We all know the hustle. Business owners, especially, are generally quick to make decisions because there are a thousand more decisions to be made in just one day. So, when it comes to selecting images that represent your company and the culture, you hit up one of those stock sites, enter ‘relevant’ search terms, fill the cart with things that kinda fill the need and check that task off the long list.

But, let’s face it. That photo with people you’ve never met in your life totally misses the mark. It’s professional, but it’s fake. The fancy conference room with perfect charts and graphics strategically laid out is cool but not an accurate representation of your data or the conference room where you actually meet with your client. That world, as represented by those people, is not your world. So, why are you putting your money there?

Aside from the total lack of uniqueness, these photos are actually perceived as stock by about 98% of your audience. Whether they recognize the perception or not, they know those people don’t work for you. So, they get to your site or read your blog posts and it doesn’t feel genuine. They still don’t know anything about what it’s like to meet you or work with you. So, they’re either left ‘half full’ or ‘half empty’ by their interaction with your site. In this case, not even ‘half full’ should be acceptable to you. Your audience should be moved to action. By your content, by your expertise AND by the feeling they get from your well-constructed site and the images of your people, your work, your hand shaking a client’s hand. Get my drift?
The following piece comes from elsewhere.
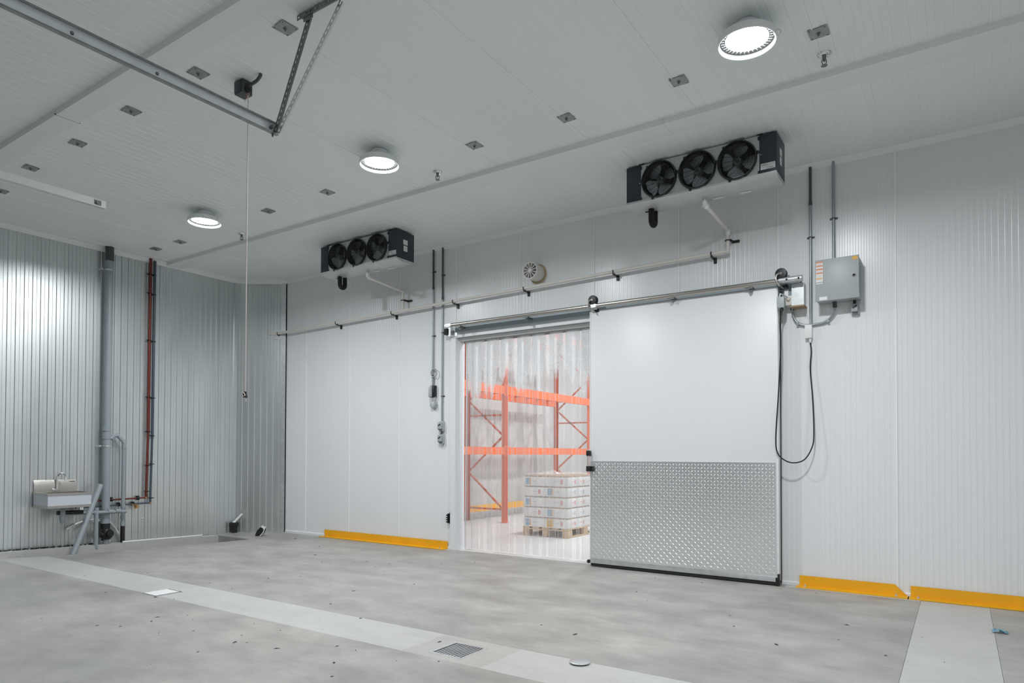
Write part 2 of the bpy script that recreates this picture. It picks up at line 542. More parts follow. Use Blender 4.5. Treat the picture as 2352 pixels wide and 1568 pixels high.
# pale mortar margin along the foot of the wall
mg = MB(); mg.add([(-9.3, 7.06, 0.001), (-5.75, 7.04, 0.001), (-5.75, 7.15, 0.004), (-9.3, 7.15, 0.004)], [(0, 1, 2, 3)])
mg.add([(-1.45, 7.0, 0.001), (S2a - .004, 6.98, 0.001), (S2a - .004, 7.15, 0.004), (-1.45, 7.15, 0.004)], [(0, 1, 2, 3)])
part(mg, 'mortar_margin', 'concrete_new', floor, smooth=False)
# trench along the galvanised wall, with the concrete ledge that carries the wall
tr = MB()
for (ya, za), (yb, zb) in zip([(YB, .08), (3.3, .075), (6.24, -.002)], [(3.3, .075), (6.24, -.002)]):
    tr.add([(-9.95, ya, za), (-9.78, ya, za), (-9.78, yb, zb), (-9.95, yb, zb), (-9.95, ya, -.3), (-9.78, ya, -.3), (-9.78, yb, -.3), (-9.95, yb, -.3)],
           [(0, 1, 2, 3), (4, 7, 6, 5), (1, 5, 6, 2), (0, 3, 7, 4), (0, 4, 5, 1), (3, 2, 6, 7)])
part(tr, 'ledge', 'concrete_new', floor, 'concrete ledge of the trench', smooth=False)
tb = MB(); tb.box(-9.78, -8.85, 3.2, 6.3, -.34, -.30)
part(tb, 'trench_bottom', 'concrete', floor, smooth=False)
# gravel seam between ledge and wall
gv = MB(); gp = MB()
for i in range(420):
    y = random.uniform(2.6, 4.55); z = 0.075 - max(0, (y - 3.3)) * 0.026
    x = random.uniform(-9.985, -9.90); s = random.uniform(.006, .014)
    t = gp if random.random() < .16 else gv
    t.add([(x - s, y - s, z), (x + s, y - s, z), (x + s, y + s, z), (x - s, y + s, z), (x + s * .2, y, z + s * 1.2)],
          [(0, 1, 4), (1, 2, 4), (2, 3, 4), (3, 0, 4), (3, 2, 1, 0)])
part(gv, 'gravel', 'gravel_dark', floor, 'dark gravel seam', kind='stuff', smooth=False)
part(gp, 'gravel', 'gravel_pale', floor, 'pale chips in the gravel seam', kind='stuff', smooth=False)

# ---- back wall (white panels, with the door opening)
SEAM = [4.2, 3.66, 2.62, 1.58, 0.55, -0.487, -1.525, -2.57, -3.615, -4.665, -5.715, -6.759, -7.80, -8.811, -9.36]
core = MB()
for x0, x1, z0, z1 in ((-9.6, DX0 - .01, -.3, H + .1), (DX1 + .01, XR + .2, -.3, H + .1), (DX0 - .01, DX1 + .01, DZ + .01, H + .1)):
    core.box(x0, x1, W + .02, W + .15, z0, z1)
wall_back = struct(core, 'wall_back', 'trim_white', 'white ribbed panel wall with the sliding door', smooth=False)
fnb = lambda u, a, d: (u, W - d, a)
for b, a in zip(SEAM, SEAM[1:]):
    g = .002
    segs = []
    if b <= DX0 or a >= DX1: segs = [(a, b, 0, H)]
    else:
        segs.append((a, b, DZ, H))
        if a < DX0: segs.append((a, DX0, 0, DZ))
        if b > DX1: segs.append((DX1, b, 0, DZ))
    for x0, x1, z0, z1 in segs:
        part(ribbed(x0 + g, x1 - g, z0, z1, 0.0473, P_WHITE, .018, fnb), 'wall_panel', 'wall_white', wall_back, smooth=False)
for s in SEAM[1:-1]:
    zb = DZ if DX0 < s < DX1 else 0.0
    m = MB(); m.box(s - .006, s + .006, W - .008, W + .01, zb, H - .04)
    part(m, 'caulk_joint', 'bead_white', wall_back)

# ---- left wall and chamfered corner, galvanised
core = MB(); core.box(LX - .16, LX - .02, YB - .2, CH0[1] + .05, -.3, H + .1)
wall_left = struct(core, 'wall_left', 'galvanised', 'ribbed galvanised steel wall with plumbing', smooth=False)
fnl = lambda u, a, d: (LX + d, u, a)
ly = [YB, -2.5, -1.4, -.3, .8, 1.92, 3.03, 4.136, 5.24, 6.35, CH0[1]]
for a, b in zip(ly, ly[1:]):
    zb = 0.0
    part(ribbed(a + .001, b - .001, -.05, H, 0.092, P_GALV, .018, fnl), 'wall_panel', 'galvanised', wall_left, smooth=False)
cd_ = Vector((CH1[0] - CH0[0], CH1[1] - CH0[1], 0)); clen = cd_.length; cd_.normalize()
cn = Vector((cd_.y, -cd_.x, 0))     # towards the room
C0 = Vector((CH0[0], CH0[1], 0))
def chm(u, d, z): 
    p = C0 + cd_ * u + cn * d
    return Vector((p.x, p.y, z))
core = MB(); core.add([chm(-.1, -.02, -.3), chm(clen + .1, -.02, -.3), chm(clen + .1, -.15, -.3), chm(-.1, -.15, -.3),
                       chm(-.1, -.02, H + .1), chm(clen + .1, -.02, H + .1), chm(clen + .1, -.15, H + .1), chm(-.1, -.15, H + .1)],
                      [(0, 1, 2, 3), (7, 6, 5, 4), (0, 4, 5, 1), (1, 5, 6, 2), (2, 6, 7, 3), (3, 7, 4, 0)])
wall_corner = struct(core, 'wall_corner', 'galvanised', 'narrow slanting galvanised wall in the corner', smooth=False)
part(ribbed(0.0, clen, -.05, H, 0.105, P_GALV, .018, lambda u, a, d: chm(u, d, a)), 'wall_panel', 'galvanised', wall_corner, smooth=False)
# folded corner flashings
m = MB(); m.box(LX - .005, LX + .016, CH0[1] - .06, CH0[1] + .02, 0, H - .05)
m.add([chm(-.01, .016, 0), chm(.05, .016, 0), chm(.05, .016, H - .05), chm(-.01, .016, H - .05), chm(-.01, -.005, 0), chm(.05, -.005, 0), chm(.05, -.005, H - .05), chm(-.01, -.005, H - .05)],
      [(0, 1, 2, 3), (4, 7, 6, 5), (0, 3, 7, 4), (1, 5, 6, 2), (3, 2, 6, 7), (0, 4, 5, 1)])
part(m, 'corner_flashing', 'galvanised', wall_corner, smooth=False)
m = MB()
m.add([chm(clen - .07, .016, 0), chm(clen - .012, .016, 0), chm(clen - .012, .016, H - .05), chm(clen - .07, .016, H - .05), chm(clen - .07, -.005, 0), chm(clen - .012, -.005, 0), chm(clen - .012, -.005, H - .05), chm(clen - .07, -.005, H - .05)],
      [(0, 1, 2, 3), (4, 7, 6, 5), (0, 3, 7, 4), (1, 5, 6, 2), (3, 2, 6, 7), (0, 4, 5, 1)])
part(m, 'corner_flashing', 'galvanised_bright', wall_corner, smooth=False)
m = MB(); m.box(CH1[0] - .012, CH1[0] + .012, W - .012, W + .01, 0, H - .05)
part(m, 'corner_gap', 'black_rubber', wall_corner)

# ---- unseen walls
m = MB(); m.box(XR, XR + .15, YB - .2, W + .2, -.3, H + .1)
struct(m, 'wall_right', 'wall_white', 'white wall to the right of the photographer', smooth=False)
m = MB(); m.box(LX - .1, XR + .15, YB - .15, YB, -.3, H + .1)
struct(m, 'wall_front', 'wall_white', 'white wall behind the photographer', smooth=False)

# ---- ceiling: roof deck, ribbed panels, caulk beads
m = MB(); m.box(LX - .15, XR + .15, YB - .15, W + .15, H + .03, H + .15)
ceiling = struct(m, 'ceiling', 'trim_white', 'pale ribbed panel ceiling', smooth=False)
B1 = (2.49, 2.675); B2 = (5.455, 5.70)
def ceil_bay(y0, y1, first, step):
    xs = []; x = first
    while x < XR: x += step
    while x > LX - .1: xs.append(x); x -= step
    xs = [XR + .05] + [q for q in xs if q < XR] + [LX - .05]
    for b, a in zip(xs, xs[1:]):
        a2, b2 = max(a, LX - .05), min(b, XR + .05)
        part(ribbed(a2 + .0015, b2 - .0015, y0, y1, 0.1, P_CEIL, .02, lambda u, q, d: (u, q, H - d)), 'ceiling_panel', 'ceiling_white', ceiling, smooth=False)
    for q in xs[1:-1]:
        m = MB(); m.box(q - .005, q + .005, y0, y1, H - .005, H + .012)
        part(m, 'caulk_joint', 'bead_white', ceiling)
ceil_bay(YB, B1[0] + .06, -4.654, 1.0)
ceil_bay(B1[1] - .06, B2[0] + .06, -0.815, 1.003)
ceil_bay(B2[1] - .06, W, -0.565, 1.043)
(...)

Let’s perform a simple experiment. Grab a stock photo from a reputable site (see example below). Nice image, good vibe (albeit total strangers).

Generic stock photo of people meeting

Next, navigate to images.google.com and upload the image you chose.

Google image search

Google will go out and retrieve instances where this exact image is being used on websites around the world. Here’s what that looks like based on the image I selected:

Using Google image search

The image I chose, while professional and perhaps convenient to get my hands on, is not unique. There are millions of instances of this image being used by other companies and maybe a couple of images that look like this image. But, by and large, Google uncovered 22 MILLION instances of the image on other websites.

On the flip side, I did a reverse search on an image I captured uniquely for use by TBH. You can see those results below. There are exactly 2 results and neither one of them are this exact image because this photograph was taken for use by TBH and will not be found in any stock library, ever.

Google image search results

What’s my point in all of this? Well, you’re reading this because you’re the type of person that does their due diligence. You made it to the bottom of this blog because you do care about the content you create. So, why put forth half the effort? Why create beautiful content, professional bios, work hard on your marketing and strategy only to drop the ball on your images and use something that’s literally second-hand when you can possess a library of images that are completely unique to your brand, your style and complements your content?